[START OF Data lines]

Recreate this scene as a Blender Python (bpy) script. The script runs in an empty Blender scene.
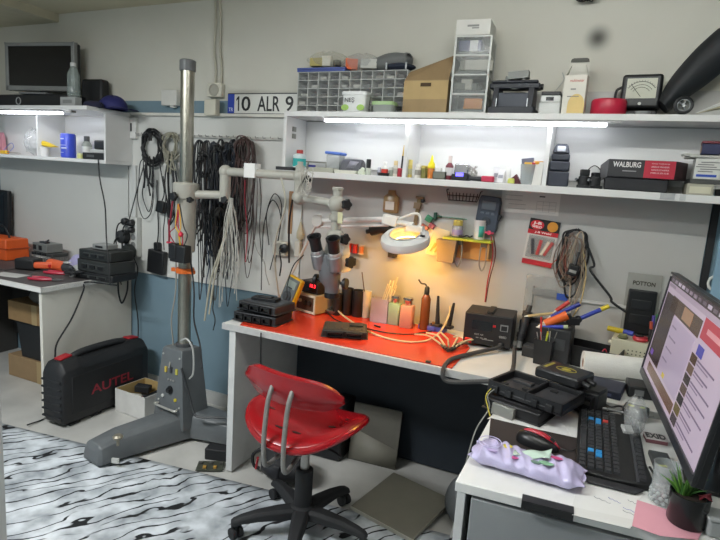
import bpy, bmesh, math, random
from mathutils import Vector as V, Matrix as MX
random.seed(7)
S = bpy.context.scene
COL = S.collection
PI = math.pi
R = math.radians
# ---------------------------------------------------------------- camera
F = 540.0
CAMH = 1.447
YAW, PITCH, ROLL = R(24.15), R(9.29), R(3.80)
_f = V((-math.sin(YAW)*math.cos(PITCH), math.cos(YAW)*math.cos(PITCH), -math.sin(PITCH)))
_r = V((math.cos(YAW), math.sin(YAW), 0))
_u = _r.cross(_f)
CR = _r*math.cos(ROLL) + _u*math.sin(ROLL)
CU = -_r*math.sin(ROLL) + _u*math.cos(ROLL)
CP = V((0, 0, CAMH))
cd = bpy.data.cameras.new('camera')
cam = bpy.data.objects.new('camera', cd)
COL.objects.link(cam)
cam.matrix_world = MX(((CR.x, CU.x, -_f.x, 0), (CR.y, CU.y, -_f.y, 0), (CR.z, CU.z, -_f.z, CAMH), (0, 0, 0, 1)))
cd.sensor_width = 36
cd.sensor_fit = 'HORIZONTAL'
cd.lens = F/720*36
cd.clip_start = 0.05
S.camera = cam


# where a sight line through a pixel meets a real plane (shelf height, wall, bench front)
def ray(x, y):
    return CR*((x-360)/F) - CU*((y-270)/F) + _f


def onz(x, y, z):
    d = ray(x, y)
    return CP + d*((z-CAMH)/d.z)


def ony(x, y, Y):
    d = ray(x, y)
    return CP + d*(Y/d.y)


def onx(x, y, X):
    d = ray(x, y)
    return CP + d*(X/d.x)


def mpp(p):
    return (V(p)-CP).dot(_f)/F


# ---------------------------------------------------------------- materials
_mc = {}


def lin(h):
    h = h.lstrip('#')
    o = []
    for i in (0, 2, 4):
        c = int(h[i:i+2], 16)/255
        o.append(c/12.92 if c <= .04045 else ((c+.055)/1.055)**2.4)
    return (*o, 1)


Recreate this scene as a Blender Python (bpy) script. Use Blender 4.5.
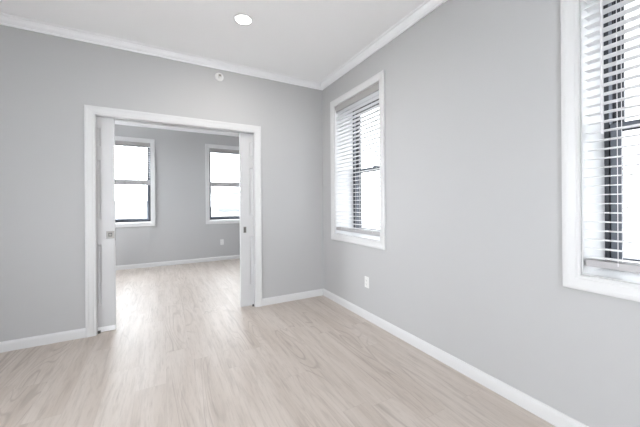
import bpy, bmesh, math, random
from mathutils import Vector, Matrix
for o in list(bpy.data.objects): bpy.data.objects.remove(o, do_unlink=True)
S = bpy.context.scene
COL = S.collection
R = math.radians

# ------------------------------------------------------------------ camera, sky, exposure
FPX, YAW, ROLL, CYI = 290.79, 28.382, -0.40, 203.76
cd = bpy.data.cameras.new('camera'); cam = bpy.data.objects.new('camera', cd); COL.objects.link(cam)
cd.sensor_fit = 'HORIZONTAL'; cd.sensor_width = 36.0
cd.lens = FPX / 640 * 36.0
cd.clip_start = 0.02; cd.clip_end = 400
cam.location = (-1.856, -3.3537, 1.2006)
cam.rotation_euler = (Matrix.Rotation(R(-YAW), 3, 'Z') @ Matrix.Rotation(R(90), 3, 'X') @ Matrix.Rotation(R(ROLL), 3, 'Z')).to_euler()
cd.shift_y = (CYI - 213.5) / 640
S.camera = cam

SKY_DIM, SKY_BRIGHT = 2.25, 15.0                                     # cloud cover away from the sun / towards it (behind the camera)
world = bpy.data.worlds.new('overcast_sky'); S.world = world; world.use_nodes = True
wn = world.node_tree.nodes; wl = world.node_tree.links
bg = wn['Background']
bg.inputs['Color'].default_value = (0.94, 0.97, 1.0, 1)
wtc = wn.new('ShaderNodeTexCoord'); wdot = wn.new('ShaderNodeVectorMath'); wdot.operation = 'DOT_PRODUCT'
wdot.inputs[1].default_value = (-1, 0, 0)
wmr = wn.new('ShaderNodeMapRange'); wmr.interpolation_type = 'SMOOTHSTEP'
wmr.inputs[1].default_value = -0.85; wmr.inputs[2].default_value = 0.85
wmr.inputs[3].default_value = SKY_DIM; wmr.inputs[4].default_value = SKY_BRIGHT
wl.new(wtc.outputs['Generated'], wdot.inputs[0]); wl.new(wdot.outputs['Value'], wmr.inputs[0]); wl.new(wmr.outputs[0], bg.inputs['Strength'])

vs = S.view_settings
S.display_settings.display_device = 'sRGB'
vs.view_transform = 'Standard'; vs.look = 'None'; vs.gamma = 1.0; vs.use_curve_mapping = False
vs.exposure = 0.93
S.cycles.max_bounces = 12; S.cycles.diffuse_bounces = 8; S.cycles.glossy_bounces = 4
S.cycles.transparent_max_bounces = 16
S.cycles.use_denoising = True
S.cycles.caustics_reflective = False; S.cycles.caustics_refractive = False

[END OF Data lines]

Stated problem: Return the listing above in full and without alteration, excluding its pictures.

Reply:
Recreate this scene as a Blender Python (bpy) script. The script runs in an empty Blender scene.
import bpy, bmesh, math, random
from mathutils import Vector as V, Matrix as MX
random.seed(7)
S = bpy.context.scene
COL = S.collection
PI = math.pi
R = math.radians
# ---------------------------------------------------------------- camera
F = 540.0
CAMH = 1.447
YAW, PITCH, ROLL = R(24.15), R(9.29), R(3.80)
_f = V((-math.sin(YAW)*math.cos(PITCH), math.cos(YAW)*math.cos(PITCH), -math.sin(PITCH)))
_r = V((math.cos(YAW), math.sin(YAW), 0))
_u = _r.cross(_f)
CR = _r*math.cos(ROLL) + _u*math.sin(ROLL)
CU = -_r*math.sin(ROLL) + _u*math.cos(ROLL)
CP = V((0, 0, CAMH))
cd = bpy.data.cameras.new('camera')
cam = bpy.data.objects.new('camera', cd)
COL.objects.link(cam)
cam.matrix_world = MX(((CR.x, CU.x, -_f.x, 0), (CR.y, CU.y, -_f.y, 0), (CR.z, CU.z, -_f.z, CAMH), (0, 0, 0, 1)))
cd.sensor_width = 36
cd.sensor_fit = 'HORIZONTAL'
cd.lens = F/720*36
cd.clip_start = 0.05
S.camera = cam


# where a sight line through a pixel meets a real plane (shelf height, wall, bench front)
def ray(x, y):
    return CR*((x-360)/F) - CU*((y-270)/F) + _f


def onz(x, y, z):
    d = ray(x, y)
    return CP + d*((z-CAMH)/d.z)


def ony(x, y, Y):
    d = ray(x, y)
    return CP + d*(Y/d.y)


def onx(x, y, X):
    d = ray(x, y)
    return CP + d*(X/d.x)


def mpp(p):
    return (V(p)-CP).dot(_f)/F


# ---------------------------------------------------------------- materials
_mc = {}


def lin(h):
    h = h.lstrip('#')
    o = []
    for i in (0, 2, 4):
        c = int(h[i:i+2], 16)/255
        o.append(c/12.92 if c <= .04045 else ((c+.055)/1.055)**2.4)
    return (*o, 1)


Recreate this scene as a Blender Python (bpy) script. Use Blender 4.5.
import bpy, bmesh, math, random
from mathutils import Vector, Matrix
for o in list(bpy.data.objects): bpy.data.objects.remove(o, do_unlink=True)
S = bpy.context.scene
COL = S.collection
R = math.radians

# ------------------------------------------------------------------ camera, sky, exposure
FPX, YAW, ROLL, CYI = 290.79, 28.382, -0.40, 203.76
cd = bpy.data.cameras.new('camera'); cam = bpy.data.objects.new('camera', cd); COL.objects.link(cam)
cd.sensor_fit = 'HORIZONTAL'; cd.sensor_width = 36.0
cd.lens = FPX / 640 * 36.0
cd.clip_start = 0.02; cd.clip_end = 400
cam.location = (-1.856, -3.3537, 1.2006)
cam.rotation_euler = (Matrix.Rotation(R(-YAW), 3, 'Z') @ Matrix.Rotation(R(90), 3, 'X') @ Matrix.Rotation(R(ROLL), 3, 'Z')).to_euler()
cd.shift_y = (CYI - 213.5) / 640
S.camera = cam

SKY_DIM, SKY_BRIGHT = 2.25, 15.0                                     # cloud cover away from the sun / towards it (behind the camera)
world = bpy.data.worlds.new('overcast_sky'); S.world = world; world.use_nodes = True
wn = world.node_tree.nodes; wl = world.node_tree.links
bg = wn['Background']
bg.inputs['Color'].default_value = (0.94, 0.97, 1.0, 1)
wtc = wn.new('ShaderNodeTexCoord'); wdot = wn.new('ShaderNodeVectorMath'); wdot.operation = 'DOT_PRODUCT'
wdot.inputs[1].default_value = (-1, 0, 0)
wmr = wn.new('ShaderNodeMapRange'); wmr.interpolation_type = 'SMOOTHSTEP'
wmr.inputs[1].default_value = -0.85; wmr.inputs[2].default_value = 0.85
wmr.inputs[3].default_value = SKY_DIM; wmr.inputs[4].default_value = SKY_BRIGHT
wl.new(wtc.outputs['Generated'], wdot.inputs[0]); wl.new(wdot.outputs['Value'], wmr.inputs[0]); wl.new(wmr.outputs[0], bg.inputs['Strength'])

vs = S.view_settings
S.display_settings.display_device = 'sRGB'
vs.view_transform = 'Standard'; vs.look = 'None'; vs.gamma = 1.0; vs.use_curve_mapping = False
vs.exposure = 0.93
S.cycles.max_bounces = 12; S.cycles.diffuse_bounces = 8; S.cycles.glossy_bounces = 4
S.cycles.transparent_max_bounces = 16
S.cycles.use_denoising = True
S.cycles.caustics_reflective = False; S.cycles.caustics_refractive = False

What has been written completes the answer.